--- Start ---

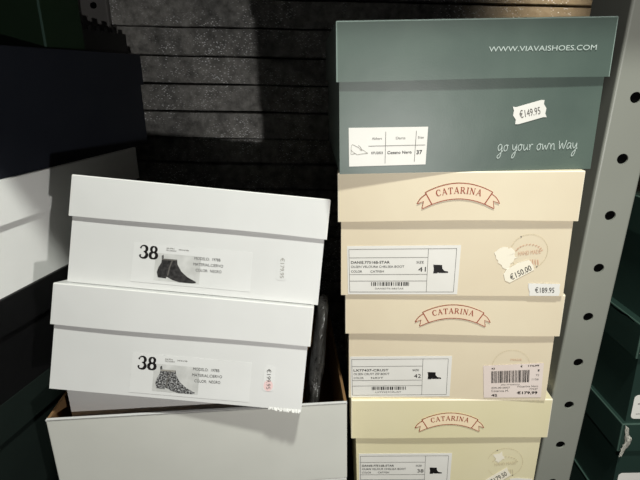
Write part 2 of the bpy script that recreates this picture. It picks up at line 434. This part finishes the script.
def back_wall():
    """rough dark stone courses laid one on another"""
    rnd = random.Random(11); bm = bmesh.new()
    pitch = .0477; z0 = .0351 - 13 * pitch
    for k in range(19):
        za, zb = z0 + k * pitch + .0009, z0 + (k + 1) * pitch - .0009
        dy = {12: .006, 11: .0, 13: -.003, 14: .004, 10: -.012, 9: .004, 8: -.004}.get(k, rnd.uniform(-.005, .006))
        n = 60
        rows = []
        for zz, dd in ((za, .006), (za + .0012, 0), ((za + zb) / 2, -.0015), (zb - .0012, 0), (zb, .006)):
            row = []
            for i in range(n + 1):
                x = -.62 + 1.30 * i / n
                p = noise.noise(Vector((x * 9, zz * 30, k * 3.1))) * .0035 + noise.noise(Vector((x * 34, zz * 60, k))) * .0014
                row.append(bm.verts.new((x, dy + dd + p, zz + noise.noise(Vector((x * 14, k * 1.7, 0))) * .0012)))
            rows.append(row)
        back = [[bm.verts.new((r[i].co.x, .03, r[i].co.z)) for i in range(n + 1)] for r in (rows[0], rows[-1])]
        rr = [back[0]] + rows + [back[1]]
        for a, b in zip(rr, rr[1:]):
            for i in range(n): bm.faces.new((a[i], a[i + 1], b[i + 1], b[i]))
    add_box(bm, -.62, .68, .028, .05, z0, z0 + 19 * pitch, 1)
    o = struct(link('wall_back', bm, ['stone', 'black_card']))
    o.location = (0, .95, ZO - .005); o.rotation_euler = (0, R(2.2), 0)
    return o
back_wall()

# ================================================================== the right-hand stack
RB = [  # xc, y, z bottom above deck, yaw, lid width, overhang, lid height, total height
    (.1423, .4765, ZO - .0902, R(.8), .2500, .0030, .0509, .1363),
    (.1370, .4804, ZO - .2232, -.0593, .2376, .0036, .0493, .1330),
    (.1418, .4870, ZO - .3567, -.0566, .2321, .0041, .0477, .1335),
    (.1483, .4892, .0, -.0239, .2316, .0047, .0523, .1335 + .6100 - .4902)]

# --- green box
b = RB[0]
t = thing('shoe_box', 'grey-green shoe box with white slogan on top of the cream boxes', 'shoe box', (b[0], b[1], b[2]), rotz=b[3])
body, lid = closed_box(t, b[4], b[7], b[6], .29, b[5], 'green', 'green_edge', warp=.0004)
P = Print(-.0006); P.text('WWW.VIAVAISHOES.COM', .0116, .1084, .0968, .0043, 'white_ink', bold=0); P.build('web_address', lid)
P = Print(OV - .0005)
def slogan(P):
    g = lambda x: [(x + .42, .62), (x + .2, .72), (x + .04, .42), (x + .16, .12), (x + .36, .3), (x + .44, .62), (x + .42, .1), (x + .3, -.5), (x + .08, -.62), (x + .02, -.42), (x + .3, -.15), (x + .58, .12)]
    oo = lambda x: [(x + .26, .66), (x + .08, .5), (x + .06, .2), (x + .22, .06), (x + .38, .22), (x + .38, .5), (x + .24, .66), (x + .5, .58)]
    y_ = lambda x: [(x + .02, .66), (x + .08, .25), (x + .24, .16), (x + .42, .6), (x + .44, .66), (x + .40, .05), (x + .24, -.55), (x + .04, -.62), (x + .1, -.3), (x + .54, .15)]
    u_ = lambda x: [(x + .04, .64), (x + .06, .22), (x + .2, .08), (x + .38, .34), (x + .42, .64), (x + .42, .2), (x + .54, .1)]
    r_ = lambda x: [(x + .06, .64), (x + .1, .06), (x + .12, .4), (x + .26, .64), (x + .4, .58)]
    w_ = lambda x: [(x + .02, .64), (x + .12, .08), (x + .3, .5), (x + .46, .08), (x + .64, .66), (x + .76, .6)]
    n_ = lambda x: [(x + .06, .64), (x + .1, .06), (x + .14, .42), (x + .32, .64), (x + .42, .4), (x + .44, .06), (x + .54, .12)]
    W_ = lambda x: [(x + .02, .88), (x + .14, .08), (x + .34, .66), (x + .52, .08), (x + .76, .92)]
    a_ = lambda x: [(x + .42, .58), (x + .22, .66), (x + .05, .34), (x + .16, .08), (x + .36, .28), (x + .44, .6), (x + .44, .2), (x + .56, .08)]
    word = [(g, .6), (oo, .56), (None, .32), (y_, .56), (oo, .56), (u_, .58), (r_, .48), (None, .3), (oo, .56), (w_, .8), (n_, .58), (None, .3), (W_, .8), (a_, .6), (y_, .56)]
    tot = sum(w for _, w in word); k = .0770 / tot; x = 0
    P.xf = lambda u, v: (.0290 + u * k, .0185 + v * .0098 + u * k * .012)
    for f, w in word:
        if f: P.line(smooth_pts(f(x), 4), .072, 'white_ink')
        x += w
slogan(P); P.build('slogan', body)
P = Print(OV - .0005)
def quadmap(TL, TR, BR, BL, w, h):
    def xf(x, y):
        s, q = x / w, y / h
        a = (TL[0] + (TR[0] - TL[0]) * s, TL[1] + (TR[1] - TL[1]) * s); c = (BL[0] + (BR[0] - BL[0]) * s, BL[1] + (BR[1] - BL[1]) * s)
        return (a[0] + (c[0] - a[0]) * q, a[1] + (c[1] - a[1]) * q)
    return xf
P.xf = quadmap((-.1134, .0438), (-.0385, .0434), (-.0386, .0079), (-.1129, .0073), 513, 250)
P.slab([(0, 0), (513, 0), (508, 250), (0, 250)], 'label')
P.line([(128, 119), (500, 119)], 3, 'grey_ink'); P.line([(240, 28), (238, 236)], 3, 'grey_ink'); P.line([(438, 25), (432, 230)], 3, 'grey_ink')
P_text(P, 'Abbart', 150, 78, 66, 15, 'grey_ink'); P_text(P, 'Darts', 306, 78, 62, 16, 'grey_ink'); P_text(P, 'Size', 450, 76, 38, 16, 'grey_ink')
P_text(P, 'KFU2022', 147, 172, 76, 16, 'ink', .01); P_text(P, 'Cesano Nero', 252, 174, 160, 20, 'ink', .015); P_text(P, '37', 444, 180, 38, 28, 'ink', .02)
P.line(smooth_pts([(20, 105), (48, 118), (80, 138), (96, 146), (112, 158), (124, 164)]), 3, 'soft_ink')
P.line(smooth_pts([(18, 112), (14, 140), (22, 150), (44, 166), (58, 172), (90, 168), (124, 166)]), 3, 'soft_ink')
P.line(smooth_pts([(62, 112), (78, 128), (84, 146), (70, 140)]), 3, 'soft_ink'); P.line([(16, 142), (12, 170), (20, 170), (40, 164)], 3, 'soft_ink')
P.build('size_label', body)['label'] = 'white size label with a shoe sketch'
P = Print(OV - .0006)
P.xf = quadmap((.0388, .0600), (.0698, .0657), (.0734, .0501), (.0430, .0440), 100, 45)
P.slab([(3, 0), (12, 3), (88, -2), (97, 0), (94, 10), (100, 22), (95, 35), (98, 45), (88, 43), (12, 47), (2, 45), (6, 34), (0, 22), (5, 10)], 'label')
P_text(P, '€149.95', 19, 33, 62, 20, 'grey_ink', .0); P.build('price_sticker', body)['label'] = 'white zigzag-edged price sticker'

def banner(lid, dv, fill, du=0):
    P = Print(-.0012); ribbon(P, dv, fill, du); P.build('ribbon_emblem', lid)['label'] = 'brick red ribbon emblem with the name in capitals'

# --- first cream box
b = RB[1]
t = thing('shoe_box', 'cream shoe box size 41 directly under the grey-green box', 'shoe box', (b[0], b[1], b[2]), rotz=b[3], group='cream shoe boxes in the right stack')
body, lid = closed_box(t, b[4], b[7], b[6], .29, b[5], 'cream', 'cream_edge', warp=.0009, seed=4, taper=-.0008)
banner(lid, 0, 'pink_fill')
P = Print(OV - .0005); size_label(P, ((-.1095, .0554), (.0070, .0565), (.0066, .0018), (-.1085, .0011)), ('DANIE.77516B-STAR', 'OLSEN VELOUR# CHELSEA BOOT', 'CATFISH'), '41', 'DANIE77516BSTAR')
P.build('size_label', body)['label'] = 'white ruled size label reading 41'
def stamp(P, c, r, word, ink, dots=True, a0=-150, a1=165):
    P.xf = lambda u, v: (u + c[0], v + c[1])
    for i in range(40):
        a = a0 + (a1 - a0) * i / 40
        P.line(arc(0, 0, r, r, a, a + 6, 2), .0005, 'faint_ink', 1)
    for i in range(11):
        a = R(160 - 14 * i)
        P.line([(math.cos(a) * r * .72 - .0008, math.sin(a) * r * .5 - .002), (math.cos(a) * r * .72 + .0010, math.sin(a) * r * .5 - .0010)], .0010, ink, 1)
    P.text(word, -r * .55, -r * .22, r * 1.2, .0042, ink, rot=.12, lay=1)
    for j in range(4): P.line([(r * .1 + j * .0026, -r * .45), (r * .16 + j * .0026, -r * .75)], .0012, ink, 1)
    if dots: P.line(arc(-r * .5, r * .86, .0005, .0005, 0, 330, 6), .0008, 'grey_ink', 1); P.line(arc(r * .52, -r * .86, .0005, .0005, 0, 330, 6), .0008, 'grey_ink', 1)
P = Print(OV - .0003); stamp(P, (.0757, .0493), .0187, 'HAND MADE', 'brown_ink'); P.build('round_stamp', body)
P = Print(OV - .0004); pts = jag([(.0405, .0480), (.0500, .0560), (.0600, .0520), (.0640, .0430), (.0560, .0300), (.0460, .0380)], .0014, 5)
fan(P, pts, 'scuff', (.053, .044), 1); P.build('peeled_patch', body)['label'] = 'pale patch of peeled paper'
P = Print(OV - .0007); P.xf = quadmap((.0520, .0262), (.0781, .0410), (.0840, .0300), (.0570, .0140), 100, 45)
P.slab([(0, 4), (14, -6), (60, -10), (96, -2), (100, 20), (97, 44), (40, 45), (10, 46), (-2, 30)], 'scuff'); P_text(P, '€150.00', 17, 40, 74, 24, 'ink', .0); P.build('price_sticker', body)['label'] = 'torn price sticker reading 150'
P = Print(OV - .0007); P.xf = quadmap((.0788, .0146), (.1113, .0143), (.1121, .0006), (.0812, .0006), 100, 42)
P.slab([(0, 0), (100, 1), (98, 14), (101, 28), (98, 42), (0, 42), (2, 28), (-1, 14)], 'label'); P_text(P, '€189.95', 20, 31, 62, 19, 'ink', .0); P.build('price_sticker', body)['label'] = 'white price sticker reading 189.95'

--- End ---

▶ _What is needed_: Skip every picture and return the lines above from the top through the one that contains "(.1483, .4892, .0, -.0239, .2316, .0047, .0523, .1335".

▶ _Answer to the problem_:
Write part 2 of the bpy script that recreates this picture. It picks up at line 434. This part finishes the script.
def back_wall():
    """rough dark stone courses laid one on another"""
    rnd = random.Random(11); bm = bmesh.new()
    pitch = .0477; z0 = .0351 - 13 * pitch
    for k in range(19):
        za, zb = z0 + k * pitch + .0009, z0 + (k + 1) * pitch - .0009
        dy = {12: .006, 11: .0, 13: -.003, 14: .004, 10: -.012, 9: .004, 8: -.004}.get(k, rnd.uniform(-.005, .006))
        n = 60
        rows = []
        for zz, dd in ((za, .006), (za + .0012, 0), ((za + zb) / 2, -.0015), (zb - .0012, 0), (zb, .006)):
            row = []
            for i in range(n + 1):
                x = -.62 + 1.30 * i / n
                p = noise.noise(Vector((x * 9, zz * 30, k * 3.1))) * .0035 + noise.noise(Vector((x * 34, zz * 60, k))) * .0014
                row.append(bm.verts.new((x, dy + dd + p, zz + noise.noise(Vector((x * 14, k * 1.7, 0))) * .0012)))
            rows.append(row)
        back = [[bm.verts.new((r[i].co.x, .03, r[i].co.z)) for i in range(n + 1)] for r in (rows[0], rows[-1])]
        rr = [back[0]] + rows + [back[1]]
        for a, b in zip(rr, rr[1:]):
            for i in range(n): bm.faces.new((a[i], a[i + 1], b[i + 1], b[i]))
    add_box(bm, -.62, .68, .028, .05, z0, z0 + 19 * pitch, 1)
    o = struct(link('wall_back', bm, ['stone', 'black_card']))
    o.location = (0, .95, ZO - .005); o.rotation_euler = (0, R(2.2), 0)
    return o
back_wall()

# ================================================================== the right-hand stack
RB = [  # xc, y, z bottom above deck, yaw, lid width, overhang, lid height, total height
    (.1423, .4765, ZO - .0902, R(.8), .2500, .0030, .0509, .1363),
    (.1370, .4804, ZO - .2232, -.0593, .2376, .0036, .0493, .1330),
    (.1418, .4870, ZO - .3567, -.0566, .2321, .0041, .0477, .1335),
    (.1483, .4892, .0, -.0239, .2316, .0047, .0523, .1335 + .6100 - .4902)]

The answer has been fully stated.